Tax-Free Savings Account (TFSA) investors seeking to invest for the truly long haul (at least five years, but preferably more than a decade) may wish to show more love to the dividend-growth stocks. Undoubtedly, new investors may dismiss a company’s ability to grow dividends in favour of a stock that just boasts a higher upfront dividend yield.
Why bother with dividend growth when it takes many years to drive a yield based on your invested principal to a level that’s bountiful when you can just buy a stock that yields more than 7% today?
As impressive as CN Rail (TSX:CNR) stock’s track record of dividend growth is, Enbridge (TSX:ENB) boasts a dividend yield of 7.63% right now.
Indeed, dividends paid sooner rather than later are worth more, especially in a high-rate world.
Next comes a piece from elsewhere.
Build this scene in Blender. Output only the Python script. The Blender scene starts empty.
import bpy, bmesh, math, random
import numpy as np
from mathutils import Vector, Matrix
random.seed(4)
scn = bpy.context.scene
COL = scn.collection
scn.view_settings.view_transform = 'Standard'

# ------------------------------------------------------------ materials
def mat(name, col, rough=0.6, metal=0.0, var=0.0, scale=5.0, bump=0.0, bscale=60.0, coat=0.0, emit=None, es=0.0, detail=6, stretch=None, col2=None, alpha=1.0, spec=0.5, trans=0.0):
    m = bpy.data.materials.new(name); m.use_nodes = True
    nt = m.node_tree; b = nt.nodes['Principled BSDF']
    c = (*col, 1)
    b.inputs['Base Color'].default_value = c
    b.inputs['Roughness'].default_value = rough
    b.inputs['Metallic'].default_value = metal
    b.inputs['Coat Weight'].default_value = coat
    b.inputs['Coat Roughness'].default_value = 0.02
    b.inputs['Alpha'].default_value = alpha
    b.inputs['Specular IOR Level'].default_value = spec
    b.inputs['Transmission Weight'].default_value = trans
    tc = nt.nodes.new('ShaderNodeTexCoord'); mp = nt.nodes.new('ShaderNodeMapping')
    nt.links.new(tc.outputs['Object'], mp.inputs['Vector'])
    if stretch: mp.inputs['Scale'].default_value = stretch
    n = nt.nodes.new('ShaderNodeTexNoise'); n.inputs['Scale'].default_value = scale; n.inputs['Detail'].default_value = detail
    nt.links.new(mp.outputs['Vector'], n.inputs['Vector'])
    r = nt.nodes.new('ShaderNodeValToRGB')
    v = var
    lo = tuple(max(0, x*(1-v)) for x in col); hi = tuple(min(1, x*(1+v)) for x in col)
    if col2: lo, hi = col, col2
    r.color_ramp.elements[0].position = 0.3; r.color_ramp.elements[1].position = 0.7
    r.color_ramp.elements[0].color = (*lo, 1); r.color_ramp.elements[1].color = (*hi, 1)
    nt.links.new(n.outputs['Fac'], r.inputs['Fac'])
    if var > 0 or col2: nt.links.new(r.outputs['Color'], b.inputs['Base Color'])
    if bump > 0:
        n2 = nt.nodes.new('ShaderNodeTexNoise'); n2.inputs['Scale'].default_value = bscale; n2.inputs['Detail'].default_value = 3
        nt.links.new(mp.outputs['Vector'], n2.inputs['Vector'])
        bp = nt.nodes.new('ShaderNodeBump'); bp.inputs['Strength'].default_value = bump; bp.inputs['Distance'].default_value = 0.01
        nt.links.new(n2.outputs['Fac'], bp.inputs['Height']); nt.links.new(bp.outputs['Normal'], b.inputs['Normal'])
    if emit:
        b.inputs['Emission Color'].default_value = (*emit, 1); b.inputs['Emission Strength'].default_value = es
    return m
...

Enbridge stock: A high-yield dividend grower for those comfortable with risk
Enbridge’s impressive dividend, though completely safe in my humble opinion, is simply a larger commitment. Though the pipeline firm can balance between growth and returning cash to shareholders, it’s important to note that every dollar returned to investors in the form of a dividend is a dollar less for investing in future growth initiatives. Indeed, future earnings growth is needed to sustainably power impressive dividend growth.
Additionally, there are risks in investing in ultra-high-yielders. When it comes to Enbridge, the stock is quite a bit choppier. And the stock’s track record of capital gains isn’t as impressive. In fact, over the past five years, ENB stock has gained less than 1% at the time of writing. Indeed, dividends are great, but income investors should think about total returns, which take into account the capital gains and dividends you will receive.
Of course, Enbridge’s five-year chart is going to look far different than the road ahead for the next five years. Could Enbridge score above-average gains, dividends, and dividend growth? It’s certainly possible, especially as the industry environment improves along with management’s capabilities.
In any case, Enbridge also has a rich record of hiking dividends, even when industry conditions are less than sanguine.
CN Rail stock: Slow and steady dividend appreciation
Enbridge’s road ahead is less certain due to a wide range of factors (think regulations, industry headwinds, and all the sort) than the likes of CN Rail. Though CN Rail is sensitive to fluctuations in the economy, just like most other industrials, the railway just doesn’t have as much in the way of competition versus firms in the energy patch. Indeed, you’re not going to see a startup looking to build a network to compete with CN Rail anytime soon.
The magnitude of capital to invest in the network just does not make sense, even if rates were markedly lower from here. In essence, CN’s best investments are a barrier to entry. With not much in the way of competition when it comes to bulk transport, CN Rail can grow its earnings and sales at a steady pace. At the end of the day, wider moats mean more pricing power.
Combined with operational efficiency-driving moves, CN Rail stands out as a stock that can gain and raise dividends. The 2.1% dividend yield isn’t towering, especially compared to Enbridge. However, when it comes to the whole package, CNR stock stands out as a top TFSA stock to hold for life.